A marcha da oposição foi substituída por um panelaço pacífico, sem tomar as ruas, convocado por Capriles para se iniciar a partir das 20h.
Minutos depois, o presidente eleito, Nicolás Maduro, pedia a seus seguidores que soltassem saraivadas de fogos de artifício em resposta à manifestação dos rivais políticos.
À noite, Caracas era uma sinfonia caótica pelos estralos das colheres nas panelas, os estrondos de fogos de artifício, as vuvuzelas, os gritos e os buzinaços de carros e motos.
Não eram fogos de artifício de celebração nem panelaços de alegria. Mas eram mais palatáveis que as balas da noite anterior.
Oscilação
O pêndulo dos ânimos venezuelanos oscila de acordo com a posição de cada parte no tabuleiro do xadrez político.
Assim que foram divulgados os números das últimas eleições presidenciais, governo e oposição realizaram jogadas de certa forma surpreendentes.
Capriles, afastando-se de um discurso moderado que o caracterizou na última semana, partiu para o ataque, desconhecendo os resultados já na sua primeira manifestação sobre o pleito.
Já Maduro indicou que concordava com a auditoria de 100% dos votos, um gesto que, se não chegava a ser exatamente estender a mão para o adversário, pelo menos rompia com a retórica inflamada que ele adotara ao longo de sua curta e incisiva campanha.
As razões que o levaram a ignorar as próprias palavras para ser oficializado como presidente eleito apenas horas depois de seu discurso na varanda do povo, no palácio presidencial de Miraflores, ficaram perdidas na retórica inflamada que ele adotou a partir de então.
O auge deste exaltado estado de ânimos veio na terça-feira, quando ele prometeu "radicalizar" a revolução bolivariana, se isto fosse necessário para protegê-la. Seus inimigos entenderam como uma ameaça, política e quem sabe física.
Pode-se dizer que Maduro adotou uma estratégia de radicalismo à la Chávez.
Mesmo não tendo nem o capital político que o seu mentor obtinha nas urnas, nem a mesma ligação com o povo, que fazia este último engrossar as fileiras da sua revolução.
Escolhas
A oposição caprilista, ao se deparar com as opções de se radicalizar no sentido oposto ou apaziguar os ânimos, preferiu a segunda.

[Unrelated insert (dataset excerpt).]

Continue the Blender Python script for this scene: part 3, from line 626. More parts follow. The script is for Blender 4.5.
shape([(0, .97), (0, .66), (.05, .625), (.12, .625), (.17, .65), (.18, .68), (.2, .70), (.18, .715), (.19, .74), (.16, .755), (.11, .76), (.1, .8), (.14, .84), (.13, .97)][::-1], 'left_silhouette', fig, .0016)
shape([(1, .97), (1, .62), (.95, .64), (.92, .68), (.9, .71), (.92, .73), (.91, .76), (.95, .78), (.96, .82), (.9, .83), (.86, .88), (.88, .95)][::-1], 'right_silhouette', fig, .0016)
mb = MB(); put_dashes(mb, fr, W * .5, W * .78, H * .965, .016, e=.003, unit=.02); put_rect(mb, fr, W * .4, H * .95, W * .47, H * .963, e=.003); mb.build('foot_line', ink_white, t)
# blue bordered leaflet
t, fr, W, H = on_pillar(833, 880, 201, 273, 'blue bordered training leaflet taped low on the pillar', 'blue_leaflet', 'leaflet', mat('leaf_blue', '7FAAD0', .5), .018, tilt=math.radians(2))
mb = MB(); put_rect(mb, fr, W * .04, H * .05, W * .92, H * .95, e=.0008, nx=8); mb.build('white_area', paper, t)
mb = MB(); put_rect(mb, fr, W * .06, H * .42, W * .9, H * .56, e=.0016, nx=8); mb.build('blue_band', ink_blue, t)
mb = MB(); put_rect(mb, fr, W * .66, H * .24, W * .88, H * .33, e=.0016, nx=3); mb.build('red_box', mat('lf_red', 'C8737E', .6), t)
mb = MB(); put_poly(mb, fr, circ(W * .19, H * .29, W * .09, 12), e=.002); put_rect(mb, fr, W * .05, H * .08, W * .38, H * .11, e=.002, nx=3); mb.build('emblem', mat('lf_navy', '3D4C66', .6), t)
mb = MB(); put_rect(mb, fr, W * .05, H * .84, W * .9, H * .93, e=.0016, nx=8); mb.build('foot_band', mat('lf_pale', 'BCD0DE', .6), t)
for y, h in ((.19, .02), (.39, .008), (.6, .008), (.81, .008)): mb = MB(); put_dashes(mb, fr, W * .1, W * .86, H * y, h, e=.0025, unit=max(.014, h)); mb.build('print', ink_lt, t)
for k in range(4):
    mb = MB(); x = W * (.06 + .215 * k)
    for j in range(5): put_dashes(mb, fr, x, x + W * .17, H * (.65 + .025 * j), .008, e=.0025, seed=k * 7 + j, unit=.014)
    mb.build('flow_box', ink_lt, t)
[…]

A história venezuelana não tem sido condescendente com os opositores que, nos momentos mais conflituosos, optaram por radicalizar contra o chavismo.
Os líderes do fracassado golpe de abril de 2002 contra Chávez, da greve patronal do fim de 2002 e início de 2003 que quase levou o país ao colapso econômico, e da estratégia de boicote às eleições parlamentares de 2005, quase todos caíram dos vagões do trem da história.
Nestas ocasiões, o partido de Capriles, Primero Justicia, era uma agremiação em ascensão e foi poupada do descrédito que nocateou os mais tradicionais, como o social cristão Copei e o partidão Ação Democrática (AD).
Alguns membros do Primero Justicia demonstram uma veia mais radical que outros: por exemplo, o popular Leopoldo López, contra a qual o governo de Chávez respondeu com igual radicalismo.
Mas a agremiação conseguiu permanecer identificada com a sua origem a partir de trabalhos de base no ativismo jurídico, bem como seu posicionamento centrista.
Na terça-feira, Henrique Capriles fez um retorno àquele partido ao baixar o tom da retórica inflamada.
"Fizemos muito para chegar até aqui", disse ele durante uma entrevista coletiva a meios de comunicação venezuelanos e estrangeiros.
Procurou chamar atenção para as denúncias de irregularidades que, no seu entender, justificam uma recontagem dos votos, e sacudir a imagem do "burguesinho" que quer chegar no poder por capricho.
É uma caricatura, mas que os venezuelanos que se sentiam excluídos da política antes de Chávez, os eleitores sem o qual seu desempenho eleitoral não seria o mesmo, entendem perfeitamente.
Motivações
A Venezuela amanhece nesta quarta-feira sob o suspense de qual será a próxima jogada do primeiro ator político a mover as suas peças neste complexo e carregado tabuleiro de xadrez político.
A partir dessa movimentação oscilará o pêndulo do estado de ânimos de um país dividido.
Dele, dependerão sobrevivências políticas. E quem sabe, vidas humanas.